Can Fictitious Force Become Real ?

[Antonio Lao]

Can Fictitious Force Become Real ?

Centrifugal force is considered as a fictitious force. For an object of $m$ mass, it is given by

$$F_{centrifugal} = - m \vec{a}_{centripetal} = \frac{mv^2}{r} \hat{r}$$

The fictitiousness comes from the use of a noninertial rotating coordinate system for measuring coordinates. But if the rotating coordinate system is removed would this removal also cause the force to become real?

 

[Olias]

I believe the force manifests itself to a 'Directional' linear force at the moment rotation is removed?..the Newtonian Gravitational Law transpires to the tangient?

 

[Antonio Lao]

I believe the force manifests itself to a 'Directional' linear force at the moment rotation is removed?..the Newtonian Gravitational Law transpires to the tangient?

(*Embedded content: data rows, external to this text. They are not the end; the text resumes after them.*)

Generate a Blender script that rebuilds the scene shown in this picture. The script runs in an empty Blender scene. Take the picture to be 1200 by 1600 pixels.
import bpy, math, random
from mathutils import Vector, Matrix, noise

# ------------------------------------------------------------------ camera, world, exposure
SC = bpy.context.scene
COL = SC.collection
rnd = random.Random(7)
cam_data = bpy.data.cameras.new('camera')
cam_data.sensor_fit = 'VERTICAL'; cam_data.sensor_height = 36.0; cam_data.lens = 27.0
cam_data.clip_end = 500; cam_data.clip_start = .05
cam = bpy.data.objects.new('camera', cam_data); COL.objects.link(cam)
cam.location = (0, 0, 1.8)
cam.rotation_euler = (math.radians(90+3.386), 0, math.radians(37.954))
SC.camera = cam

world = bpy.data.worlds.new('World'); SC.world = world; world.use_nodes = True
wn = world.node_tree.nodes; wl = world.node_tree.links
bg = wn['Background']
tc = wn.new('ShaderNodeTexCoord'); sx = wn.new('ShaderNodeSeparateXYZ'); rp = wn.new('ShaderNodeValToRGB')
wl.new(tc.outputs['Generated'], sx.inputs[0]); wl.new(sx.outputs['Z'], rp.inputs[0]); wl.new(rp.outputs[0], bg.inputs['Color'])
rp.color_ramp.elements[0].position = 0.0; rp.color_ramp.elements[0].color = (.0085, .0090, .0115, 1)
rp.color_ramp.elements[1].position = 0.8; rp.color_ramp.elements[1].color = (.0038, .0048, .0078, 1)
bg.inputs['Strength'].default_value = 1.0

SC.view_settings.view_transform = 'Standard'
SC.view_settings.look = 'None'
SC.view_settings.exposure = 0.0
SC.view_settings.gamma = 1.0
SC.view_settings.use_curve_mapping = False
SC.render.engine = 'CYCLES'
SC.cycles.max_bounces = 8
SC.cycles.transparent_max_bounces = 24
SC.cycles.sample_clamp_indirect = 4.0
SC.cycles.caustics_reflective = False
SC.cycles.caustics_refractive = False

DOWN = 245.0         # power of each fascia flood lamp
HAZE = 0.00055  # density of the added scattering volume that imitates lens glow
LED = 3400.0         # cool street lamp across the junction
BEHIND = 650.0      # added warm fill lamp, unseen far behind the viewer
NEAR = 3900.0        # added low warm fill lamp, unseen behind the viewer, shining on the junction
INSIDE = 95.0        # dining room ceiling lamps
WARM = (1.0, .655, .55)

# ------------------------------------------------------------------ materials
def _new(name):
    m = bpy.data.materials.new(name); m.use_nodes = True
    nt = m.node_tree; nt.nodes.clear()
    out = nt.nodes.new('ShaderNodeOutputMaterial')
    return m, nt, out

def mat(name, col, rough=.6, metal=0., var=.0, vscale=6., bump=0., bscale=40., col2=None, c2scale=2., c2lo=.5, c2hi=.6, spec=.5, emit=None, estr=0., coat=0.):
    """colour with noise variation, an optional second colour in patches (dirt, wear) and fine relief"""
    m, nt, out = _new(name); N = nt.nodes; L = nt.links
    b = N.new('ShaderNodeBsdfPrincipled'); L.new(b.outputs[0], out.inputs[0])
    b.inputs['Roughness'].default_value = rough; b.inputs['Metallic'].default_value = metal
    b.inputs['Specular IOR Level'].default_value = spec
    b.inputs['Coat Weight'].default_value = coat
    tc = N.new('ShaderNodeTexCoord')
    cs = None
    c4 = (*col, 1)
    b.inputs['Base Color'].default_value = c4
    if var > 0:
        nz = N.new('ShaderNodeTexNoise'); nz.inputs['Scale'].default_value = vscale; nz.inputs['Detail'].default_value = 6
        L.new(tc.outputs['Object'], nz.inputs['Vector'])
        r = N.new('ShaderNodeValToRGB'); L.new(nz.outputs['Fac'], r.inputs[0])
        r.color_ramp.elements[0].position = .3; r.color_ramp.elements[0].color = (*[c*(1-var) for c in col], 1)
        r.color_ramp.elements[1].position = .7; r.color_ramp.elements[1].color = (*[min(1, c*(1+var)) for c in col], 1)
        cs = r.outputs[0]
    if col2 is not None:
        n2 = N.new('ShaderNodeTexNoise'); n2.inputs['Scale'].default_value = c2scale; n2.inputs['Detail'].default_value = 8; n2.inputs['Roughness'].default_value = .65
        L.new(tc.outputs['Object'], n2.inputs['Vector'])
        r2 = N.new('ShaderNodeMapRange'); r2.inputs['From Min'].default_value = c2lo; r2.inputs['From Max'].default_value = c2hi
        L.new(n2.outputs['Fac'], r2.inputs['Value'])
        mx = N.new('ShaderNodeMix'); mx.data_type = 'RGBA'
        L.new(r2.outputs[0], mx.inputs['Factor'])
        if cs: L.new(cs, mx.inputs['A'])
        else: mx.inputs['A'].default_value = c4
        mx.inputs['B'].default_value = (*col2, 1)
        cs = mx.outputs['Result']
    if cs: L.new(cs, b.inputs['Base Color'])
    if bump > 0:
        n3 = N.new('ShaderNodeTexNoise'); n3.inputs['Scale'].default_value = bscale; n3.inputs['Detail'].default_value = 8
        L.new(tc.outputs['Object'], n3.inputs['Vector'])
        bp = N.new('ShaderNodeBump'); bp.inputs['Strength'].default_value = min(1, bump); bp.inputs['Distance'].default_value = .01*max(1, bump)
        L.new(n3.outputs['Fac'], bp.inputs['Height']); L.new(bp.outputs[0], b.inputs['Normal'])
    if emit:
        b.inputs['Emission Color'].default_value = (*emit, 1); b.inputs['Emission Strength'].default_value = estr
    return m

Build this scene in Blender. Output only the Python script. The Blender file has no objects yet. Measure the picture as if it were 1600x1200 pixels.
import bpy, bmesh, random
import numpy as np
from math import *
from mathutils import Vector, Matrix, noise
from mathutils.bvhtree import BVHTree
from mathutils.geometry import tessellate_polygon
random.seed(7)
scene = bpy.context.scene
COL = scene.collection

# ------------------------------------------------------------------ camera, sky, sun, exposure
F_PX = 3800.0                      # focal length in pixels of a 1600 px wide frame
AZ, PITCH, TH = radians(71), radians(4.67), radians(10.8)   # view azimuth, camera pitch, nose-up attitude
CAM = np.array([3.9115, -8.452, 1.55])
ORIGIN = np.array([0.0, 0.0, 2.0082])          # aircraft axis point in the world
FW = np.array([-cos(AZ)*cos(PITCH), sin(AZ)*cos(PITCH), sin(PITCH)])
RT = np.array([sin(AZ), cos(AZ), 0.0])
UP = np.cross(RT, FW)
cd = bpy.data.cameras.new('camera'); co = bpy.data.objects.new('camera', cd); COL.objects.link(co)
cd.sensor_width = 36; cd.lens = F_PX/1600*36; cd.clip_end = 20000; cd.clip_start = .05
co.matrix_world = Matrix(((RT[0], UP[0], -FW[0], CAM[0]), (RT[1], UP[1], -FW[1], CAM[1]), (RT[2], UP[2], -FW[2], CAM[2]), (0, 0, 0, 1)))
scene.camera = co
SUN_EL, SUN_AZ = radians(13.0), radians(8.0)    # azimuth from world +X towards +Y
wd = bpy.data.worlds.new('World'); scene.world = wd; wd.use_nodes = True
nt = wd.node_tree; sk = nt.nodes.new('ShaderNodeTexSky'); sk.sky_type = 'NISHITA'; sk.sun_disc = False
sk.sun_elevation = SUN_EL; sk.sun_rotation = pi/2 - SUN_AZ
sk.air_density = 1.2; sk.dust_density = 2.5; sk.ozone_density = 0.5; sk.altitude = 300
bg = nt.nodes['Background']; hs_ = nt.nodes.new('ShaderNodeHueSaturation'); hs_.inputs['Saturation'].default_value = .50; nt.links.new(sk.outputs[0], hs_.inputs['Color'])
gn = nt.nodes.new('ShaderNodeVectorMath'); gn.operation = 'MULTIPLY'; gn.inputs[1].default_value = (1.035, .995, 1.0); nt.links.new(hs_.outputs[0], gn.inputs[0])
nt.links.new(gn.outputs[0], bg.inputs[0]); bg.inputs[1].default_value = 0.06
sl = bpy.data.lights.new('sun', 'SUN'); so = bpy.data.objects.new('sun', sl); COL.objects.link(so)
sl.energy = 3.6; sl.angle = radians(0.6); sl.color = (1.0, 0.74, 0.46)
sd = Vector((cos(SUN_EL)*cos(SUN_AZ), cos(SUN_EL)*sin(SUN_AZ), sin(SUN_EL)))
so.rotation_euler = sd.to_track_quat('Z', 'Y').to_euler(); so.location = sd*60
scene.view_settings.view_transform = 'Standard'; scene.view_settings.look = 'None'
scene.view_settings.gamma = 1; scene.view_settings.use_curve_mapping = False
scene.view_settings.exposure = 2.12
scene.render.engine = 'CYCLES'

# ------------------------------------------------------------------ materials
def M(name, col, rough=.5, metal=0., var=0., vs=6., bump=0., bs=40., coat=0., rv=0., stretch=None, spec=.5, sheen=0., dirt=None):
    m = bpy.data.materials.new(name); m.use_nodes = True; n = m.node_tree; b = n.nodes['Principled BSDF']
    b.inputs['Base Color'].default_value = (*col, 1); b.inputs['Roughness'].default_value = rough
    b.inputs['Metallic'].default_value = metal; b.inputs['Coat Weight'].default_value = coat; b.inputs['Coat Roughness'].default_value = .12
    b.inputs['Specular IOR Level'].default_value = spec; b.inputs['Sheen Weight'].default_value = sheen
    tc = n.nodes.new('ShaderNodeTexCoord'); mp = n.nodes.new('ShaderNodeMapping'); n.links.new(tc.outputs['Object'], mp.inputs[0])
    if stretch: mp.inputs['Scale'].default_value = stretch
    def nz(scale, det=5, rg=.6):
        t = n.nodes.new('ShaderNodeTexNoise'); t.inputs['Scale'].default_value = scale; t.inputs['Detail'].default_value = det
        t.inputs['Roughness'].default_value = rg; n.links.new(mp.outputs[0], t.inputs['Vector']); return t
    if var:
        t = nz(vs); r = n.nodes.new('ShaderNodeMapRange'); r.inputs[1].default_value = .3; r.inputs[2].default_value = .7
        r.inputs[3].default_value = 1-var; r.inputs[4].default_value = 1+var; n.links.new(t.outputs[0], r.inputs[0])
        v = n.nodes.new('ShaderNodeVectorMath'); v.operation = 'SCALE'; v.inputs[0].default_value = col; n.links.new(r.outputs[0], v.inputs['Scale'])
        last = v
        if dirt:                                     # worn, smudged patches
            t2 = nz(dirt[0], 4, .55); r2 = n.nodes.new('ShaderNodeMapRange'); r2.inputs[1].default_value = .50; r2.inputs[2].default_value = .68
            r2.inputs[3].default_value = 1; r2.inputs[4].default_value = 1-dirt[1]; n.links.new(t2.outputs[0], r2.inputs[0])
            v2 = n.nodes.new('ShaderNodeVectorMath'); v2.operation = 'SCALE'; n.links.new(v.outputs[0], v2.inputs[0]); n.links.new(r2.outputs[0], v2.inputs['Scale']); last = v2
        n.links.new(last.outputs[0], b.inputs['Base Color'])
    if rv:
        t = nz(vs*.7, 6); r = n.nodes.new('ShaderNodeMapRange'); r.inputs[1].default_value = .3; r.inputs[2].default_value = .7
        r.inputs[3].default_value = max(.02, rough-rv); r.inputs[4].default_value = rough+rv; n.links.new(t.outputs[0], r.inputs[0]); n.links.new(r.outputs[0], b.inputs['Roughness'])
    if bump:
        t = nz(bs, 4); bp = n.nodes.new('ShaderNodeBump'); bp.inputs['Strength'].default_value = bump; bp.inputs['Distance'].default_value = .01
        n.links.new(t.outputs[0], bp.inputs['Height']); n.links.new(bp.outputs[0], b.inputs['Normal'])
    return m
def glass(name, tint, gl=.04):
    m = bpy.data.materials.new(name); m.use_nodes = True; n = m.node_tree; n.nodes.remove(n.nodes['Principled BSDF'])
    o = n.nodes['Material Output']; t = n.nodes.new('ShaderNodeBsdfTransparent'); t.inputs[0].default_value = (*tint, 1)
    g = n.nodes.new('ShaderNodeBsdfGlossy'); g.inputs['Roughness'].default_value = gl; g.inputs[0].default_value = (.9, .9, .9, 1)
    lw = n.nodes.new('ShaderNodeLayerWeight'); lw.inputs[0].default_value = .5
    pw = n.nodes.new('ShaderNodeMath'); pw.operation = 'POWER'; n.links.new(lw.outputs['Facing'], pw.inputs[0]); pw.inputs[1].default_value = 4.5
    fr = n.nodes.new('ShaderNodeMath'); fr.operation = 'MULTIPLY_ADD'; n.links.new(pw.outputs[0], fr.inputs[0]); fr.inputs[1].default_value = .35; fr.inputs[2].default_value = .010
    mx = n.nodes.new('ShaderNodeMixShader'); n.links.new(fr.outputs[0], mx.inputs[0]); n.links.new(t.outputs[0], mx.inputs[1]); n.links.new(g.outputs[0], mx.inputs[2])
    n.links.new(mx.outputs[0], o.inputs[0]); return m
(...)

Thanks. In other words, removing coordinate system changed the 'direction' of the system?

 

[zefram_c]

I am not sure what you mean by "removing the coordinate system"; can you explain?
To someone in an inertial frame, the fictitios forces observed by someone thinking himself at rest in an accelerating frame look like a manifestation of the Law of Inertia. See for example http://www.infoplease.com/ce6/sci/A0811114.html or http://hyperphysics.phy-astr.gsu.edu/hbase/corf.html for how this applies to the centrifugal force. I don't think anyone, whether in an inertial frame or not, would ever see a fictious force becoming 'real'; after all, if there is an agent causing the force in one frame, that agent will have to be present in all other frames.

 

[Antonio Lao]

I am not sure what you mean by "removing the coordinate system"; can you explain?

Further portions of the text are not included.